The Court of Appeals clarified its previous holding in Gordon v. Rush (100 N.Y.2d 236 (2003)) and explained that a positive declaration is ripe for judicial review if:
  • The action imposes an obligation, denies a legal right or fixes a legal relationship as a "consummation of the administrative process".
  • There is a finding that the harm caused by the action cannot be prevented or ameliorated by further administrative action available to the complaining party.
The court found that while Ranco's obligation to prepare a DEIS, which is both time consuming and expensive satisfied the first condition, the facts of the case did not satisfy the second condition. The court held that imposing a DEIS requirement is not a final agency action, but rather the initial step in the SEQRA process.

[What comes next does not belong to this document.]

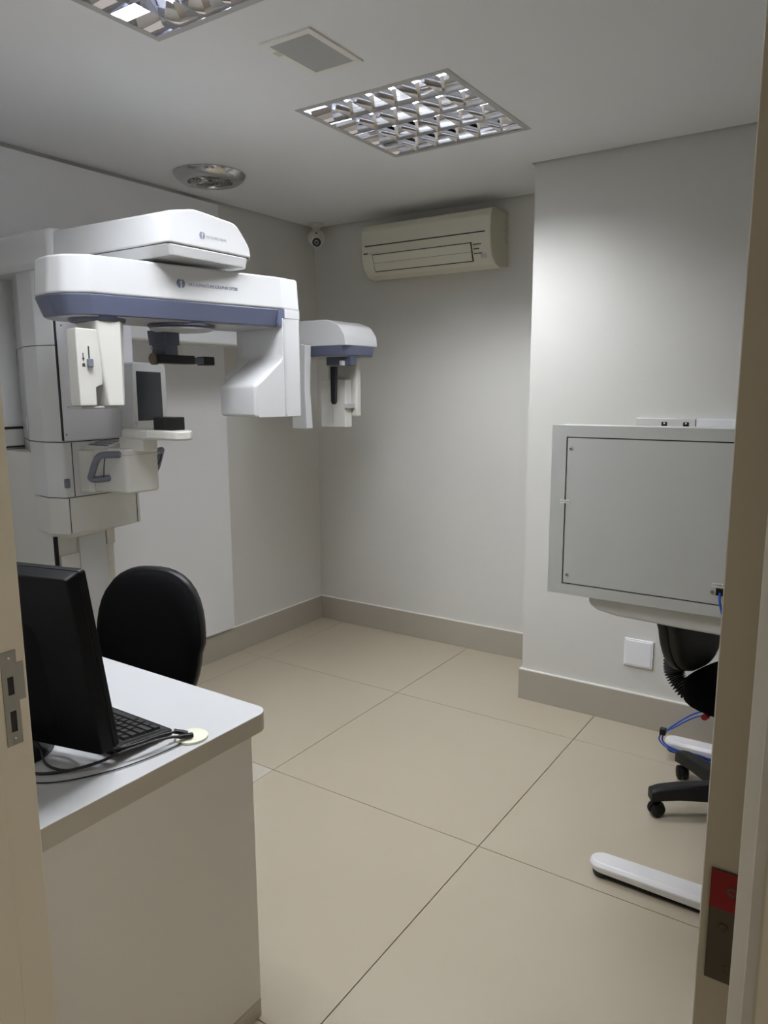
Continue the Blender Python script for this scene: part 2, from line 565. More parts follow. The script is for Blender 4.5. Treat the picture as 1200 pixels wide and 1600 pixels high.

In contrast, the court explained that a positive declaration may be ripe for judicial review where the administrative agency is not authorized to serve as a lead agency under SEQRA, or the action is not subject to SEQRA.

Practical Implications

This case is significant for project developers, landowners, and land use practitioners in New York. SEQRA lead agencies (such as town boards) may issue a positive declaration for politically unpopular projects or projects where the significance of the project's environmental impact is disputed. Without the option of judicial review, developers facing DEIS preparation might kill a project rather than endure the lengthy and expensive task of DEIS preparation.